- Directive
Exactly the lines from the start of the data through the line containing "sc.view_settings.exposure = 0.0" should be output, with both ends kept and nothing added.

- Material for this task
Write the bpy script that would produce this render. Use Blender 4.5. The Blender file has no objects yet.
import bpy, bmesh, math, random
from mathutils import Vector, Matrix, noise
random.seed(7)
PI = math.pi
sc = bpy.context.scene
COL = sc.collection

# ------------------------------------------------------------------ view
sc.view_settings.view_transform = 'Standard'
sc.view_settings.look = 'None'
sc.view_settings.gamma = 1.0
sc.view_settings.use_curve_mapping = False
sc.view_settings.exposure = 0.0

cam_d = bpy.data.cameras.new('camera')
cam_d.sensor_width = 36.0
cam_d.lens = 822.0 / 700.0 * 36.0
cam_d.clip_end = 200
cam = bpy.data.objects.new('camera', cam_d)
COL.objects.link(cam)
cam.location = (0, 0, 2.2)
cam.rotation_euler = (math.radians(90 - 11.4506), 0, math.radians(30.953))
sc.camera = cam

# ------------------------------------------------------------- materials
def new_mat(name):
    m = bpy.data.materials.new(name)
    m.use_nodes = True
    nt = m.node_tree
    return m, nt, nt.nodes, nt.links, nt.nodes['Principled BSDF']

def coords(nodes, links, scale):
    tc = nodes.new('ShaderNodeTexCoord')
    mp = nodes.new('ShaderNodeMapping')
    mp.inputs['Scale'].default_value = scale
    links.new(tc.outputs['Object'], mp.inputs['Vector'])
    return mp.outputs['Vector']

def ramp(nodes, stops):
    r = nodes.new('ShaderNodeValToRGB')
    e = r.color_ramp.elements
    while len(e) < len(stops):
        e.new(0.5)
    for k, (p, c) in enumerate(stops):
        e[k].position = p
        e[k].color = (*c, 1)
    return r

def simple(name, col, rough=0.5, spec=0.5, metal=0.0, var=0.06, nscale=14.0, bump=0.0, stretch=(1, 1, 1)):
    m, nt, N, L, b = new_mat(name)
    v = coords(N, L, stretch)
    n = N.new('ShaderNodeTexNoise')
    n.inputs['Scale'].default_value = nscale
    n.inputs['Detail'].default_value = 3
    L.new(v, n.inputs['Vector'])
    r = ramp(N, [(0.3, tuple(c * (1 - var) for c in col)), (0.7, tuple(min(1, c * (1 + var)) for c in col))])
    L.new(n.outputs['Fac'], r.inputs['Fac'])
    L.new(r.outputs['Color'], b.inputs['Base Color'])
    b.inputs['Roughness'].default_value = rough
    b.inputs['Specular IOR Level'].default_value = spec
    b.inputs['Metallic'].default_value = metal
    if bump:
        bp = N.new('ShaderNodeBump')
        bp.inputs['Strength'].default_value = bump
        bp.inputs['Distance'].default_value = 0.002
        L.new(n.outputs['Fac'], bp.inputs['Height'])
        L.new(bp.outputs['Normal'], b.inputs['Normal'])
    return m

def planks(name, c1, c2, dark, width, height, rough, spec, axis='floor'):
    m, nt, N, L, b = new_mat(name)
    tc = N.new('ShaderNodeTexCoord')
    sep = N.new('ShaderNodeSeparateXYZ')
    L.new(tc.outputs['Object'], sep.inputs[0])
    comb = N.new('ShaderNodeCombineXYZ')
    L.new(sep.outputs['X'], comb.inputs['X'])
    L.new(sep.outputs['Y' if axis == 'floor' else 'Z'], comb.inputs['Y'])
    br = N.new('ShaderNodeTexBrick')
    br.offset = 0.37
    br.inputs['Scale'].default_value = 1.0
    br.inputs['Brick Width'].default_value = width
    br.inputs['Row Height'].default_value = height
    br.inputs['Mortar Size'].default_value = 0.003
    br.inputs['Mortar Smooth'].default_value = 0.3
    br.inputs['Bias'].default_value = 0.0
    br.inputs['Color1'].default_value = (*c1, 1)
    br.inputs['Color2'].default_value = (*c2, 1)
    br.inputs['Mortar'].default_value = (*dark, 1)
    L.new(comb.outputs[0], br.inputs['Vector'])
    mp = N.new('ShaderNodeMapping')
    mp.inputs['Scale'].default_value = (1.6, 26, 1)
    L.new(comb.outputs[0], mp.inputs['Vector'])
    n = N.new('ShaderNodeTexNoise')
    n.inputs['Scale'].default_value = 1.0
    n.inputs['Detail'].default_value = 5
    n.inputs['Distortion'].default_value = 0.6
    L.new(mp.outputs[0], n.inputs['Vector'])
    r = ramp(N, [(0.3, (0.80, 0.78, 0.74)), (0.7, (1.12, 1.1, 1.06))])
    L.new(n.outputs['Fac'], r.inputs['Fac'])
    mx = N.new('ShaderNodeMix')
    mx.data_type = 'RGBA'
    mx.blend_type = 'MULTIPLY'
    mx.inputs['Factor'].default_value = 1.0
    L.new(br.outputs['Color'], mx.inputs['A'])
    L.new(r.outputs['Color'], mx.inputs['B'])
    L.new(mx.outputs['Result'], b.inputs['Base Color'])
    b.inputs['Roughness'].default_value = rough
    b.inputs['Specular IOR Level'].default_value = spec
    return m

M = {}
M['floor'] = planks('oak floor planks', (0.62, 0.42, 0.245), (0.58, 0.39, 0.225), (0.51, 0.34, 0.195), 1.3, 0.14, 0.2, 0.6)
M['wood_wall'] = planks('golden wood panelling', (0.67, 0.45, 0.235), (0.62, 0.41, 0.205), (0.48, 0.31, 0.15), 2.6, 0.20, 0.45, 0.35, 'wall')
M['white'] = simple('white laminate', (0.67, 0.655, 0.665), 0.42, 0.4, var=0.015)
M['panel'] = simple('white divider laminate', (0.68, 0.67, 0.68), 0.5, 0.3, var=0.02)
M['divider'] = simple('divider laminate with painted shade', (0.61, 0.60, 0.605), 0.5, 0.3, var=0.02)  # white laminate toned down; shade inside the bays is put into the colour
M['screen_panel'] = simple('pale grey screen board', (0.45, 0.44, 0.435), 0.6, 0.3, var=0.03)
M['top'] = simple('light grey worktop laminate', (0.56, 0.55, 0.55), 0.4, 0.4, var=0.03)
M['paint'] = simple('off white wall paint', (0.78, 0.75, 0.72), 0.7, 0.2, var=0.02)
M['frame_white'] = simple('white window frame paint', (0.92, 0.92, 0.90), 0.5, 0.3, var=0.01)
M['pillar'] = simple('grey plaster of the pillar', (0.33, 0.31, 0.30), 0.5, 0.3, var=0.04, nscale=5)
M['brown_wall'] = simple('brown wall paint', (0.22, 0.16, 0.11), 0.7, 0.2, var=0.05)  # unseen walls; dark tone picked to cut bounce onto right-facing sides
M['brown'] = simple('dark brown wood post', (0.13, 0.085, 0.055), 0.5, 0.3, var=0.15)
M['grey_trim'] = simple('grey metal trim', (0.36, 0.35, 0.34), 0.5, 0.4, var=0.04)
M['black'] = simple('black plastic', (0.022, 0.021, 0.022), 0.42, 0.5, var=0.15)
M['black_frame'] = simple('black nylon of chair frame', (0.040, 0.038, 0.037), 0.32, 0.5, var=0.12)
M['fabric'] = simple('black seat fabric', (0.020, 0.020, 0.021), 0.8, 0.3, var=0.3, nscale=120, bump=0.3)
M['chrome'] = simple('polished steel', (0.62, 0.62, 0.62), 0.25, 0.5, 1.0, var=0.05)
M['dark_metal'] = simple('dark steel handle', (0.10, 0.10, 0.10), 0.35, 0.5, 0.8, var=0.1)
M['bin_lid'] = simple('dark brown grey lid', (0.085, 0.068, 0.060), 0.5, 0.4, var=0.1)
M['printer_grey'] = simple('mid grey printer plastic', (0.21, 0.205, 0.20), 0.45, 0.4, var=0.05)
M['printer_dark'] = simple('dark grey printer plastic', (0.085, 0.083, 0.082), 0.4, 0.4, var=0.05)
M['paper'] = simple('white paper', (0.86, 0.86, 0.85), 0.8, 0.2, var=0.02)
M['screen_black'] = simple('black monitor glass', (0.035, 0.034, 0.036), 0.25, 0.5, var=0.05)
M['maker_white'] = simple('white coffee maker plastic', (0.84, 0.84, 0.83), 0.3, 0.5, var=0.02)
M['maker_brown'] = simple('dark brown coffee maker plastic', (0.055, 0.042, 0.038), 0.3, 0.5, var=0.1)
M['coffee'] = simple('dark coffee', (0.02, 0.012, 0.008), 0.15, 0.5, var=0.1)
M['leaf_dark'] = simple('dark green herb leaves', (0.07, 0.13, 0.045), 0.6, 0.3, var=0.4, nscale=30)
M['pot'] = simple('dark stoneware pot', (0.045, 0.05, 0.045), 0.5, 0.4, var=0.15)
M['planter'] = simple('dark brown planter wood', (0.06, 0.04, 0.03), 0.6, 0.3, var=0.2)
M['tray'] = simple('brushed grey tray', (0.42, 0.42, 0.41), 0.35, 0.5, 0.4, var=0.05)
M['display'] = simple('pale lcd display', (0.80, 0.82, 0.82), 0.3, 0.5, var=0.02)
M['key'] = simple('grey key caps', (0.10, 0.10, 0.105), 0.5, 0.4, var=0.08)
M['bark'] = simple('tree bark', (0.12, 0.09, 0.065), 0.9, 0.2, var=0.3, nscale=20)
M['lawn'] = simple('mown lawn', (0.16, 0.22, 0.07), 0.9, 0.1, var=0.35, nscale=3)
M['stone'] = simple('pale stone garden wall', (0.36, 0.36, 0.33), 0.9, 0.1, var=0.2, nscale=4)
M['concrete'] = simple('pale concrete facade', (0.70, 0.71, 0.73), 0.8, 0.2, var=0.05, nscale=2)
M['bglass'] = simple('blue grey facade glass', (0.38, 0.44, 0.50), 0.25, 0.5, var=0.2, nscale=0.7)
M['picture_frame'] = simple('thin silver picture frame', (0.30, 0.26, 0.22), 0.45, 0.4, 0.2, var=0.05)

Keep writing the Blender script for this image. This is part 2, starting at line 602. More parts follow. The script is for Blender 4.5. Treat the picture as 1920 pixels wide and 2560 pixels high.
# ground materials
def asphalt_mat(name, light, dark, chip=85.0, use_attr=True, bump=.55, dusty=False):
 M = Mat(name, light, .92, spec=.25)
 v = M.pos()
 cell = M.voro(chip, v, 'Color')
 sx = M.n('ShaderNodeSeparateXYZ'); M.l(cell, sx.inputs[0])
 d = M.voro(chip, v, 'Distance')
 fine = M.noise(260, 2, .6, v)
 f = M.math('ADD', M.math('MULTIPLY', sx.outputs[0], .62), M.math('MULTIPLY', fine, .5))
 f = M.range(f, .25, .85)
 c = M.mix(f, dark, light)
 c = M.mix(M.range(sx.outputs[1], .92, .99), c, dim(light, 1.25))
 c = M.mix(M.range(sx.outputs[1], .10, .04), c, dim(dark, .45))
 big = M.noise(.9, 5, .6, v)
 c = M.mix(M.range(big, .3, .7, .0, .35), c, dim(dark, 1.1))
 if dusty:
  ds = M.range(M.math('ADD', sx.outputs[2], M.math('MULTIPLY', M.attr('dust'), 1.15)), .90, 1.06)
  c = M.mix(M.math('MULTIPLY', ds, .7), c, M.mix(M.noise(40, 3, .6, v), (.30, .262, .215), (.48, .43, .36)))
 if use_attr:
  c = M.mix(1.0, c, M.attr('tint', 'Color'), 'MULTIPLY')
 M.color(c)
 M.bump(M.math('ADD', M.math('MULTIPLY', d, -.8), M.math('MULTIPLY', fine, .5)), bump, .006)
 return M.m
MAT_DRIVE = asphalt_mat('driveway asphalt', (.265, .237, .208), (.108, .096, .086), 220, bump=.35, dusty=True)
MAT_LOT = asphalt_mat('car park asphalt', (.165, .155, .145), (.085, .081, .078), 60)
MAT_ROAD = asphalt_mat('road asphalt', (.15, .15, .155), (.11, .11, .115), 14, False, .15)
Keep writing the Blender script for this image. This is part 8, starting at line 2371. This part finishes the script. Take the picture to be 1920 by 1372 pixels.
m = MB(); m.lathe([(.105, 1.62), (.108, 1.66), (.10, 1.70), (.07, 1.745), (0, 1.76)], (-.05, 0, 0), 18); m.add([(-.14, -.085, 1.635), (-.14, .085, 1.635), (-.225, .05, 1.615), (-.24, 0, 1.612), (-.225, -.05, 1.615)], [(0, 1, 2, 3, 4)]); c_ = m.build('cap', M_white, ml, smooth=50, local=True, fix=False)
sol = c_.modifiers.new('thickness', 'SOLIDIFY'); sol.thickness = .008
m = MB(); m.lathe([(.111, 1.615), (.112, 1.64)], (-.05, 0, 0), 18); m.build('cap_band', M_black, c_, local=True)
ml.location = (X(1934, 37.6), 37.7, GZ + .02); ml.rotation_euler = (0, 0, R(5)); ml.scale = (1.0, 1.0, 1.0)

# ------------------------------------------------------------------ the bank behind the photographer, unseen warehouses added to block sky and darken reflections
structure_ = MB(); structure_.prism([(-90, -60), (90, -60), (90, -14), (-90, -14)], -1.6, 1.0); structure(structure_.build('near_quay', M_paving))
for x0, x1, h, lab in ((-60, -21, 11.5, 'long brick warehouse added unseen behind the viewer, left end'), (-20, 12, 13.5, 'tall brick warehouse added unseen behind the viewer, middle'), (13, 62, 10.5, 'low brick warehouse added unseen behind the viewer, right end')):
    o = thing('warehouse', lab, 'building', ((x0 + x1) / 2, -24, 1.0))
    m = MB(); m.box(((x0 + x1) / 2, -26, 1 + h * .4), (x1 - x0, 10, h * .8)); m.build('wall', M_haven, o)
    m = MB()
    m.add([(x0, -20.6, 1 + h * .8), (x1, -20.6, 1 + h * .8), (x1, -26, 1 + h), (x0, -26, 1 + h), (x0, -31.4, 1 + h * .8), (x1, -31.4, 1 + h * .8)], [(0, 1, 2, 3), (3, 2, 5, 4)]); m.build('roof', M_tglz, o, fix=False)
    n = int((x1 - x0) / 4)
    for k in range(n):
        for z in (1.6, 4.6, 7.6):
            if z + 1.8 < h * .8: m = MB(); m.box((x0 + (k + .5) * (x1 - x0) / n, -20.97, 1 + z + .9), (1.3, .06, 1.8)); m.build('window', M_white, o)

- Response to the task
Write the bpy script that would produce this render. Use Blender 4.5. The Blender file has no objects yet.
import bpy, bmesh, math, random
from mathutils import Vector, Matrix, noise
random.seed(7)
PI = math.pi
sc = bpy.context.scene
COL = sc.collection

# ------------------------------------------------------------------ view
sc.view_settings.view_transform = 'Standard'
sc.view_settings.look = 'None'
sc.view_settings.gamma = 1.0
sc.view_settings.use_curve_mapping = False
sc.view_settings.exposure = 0.0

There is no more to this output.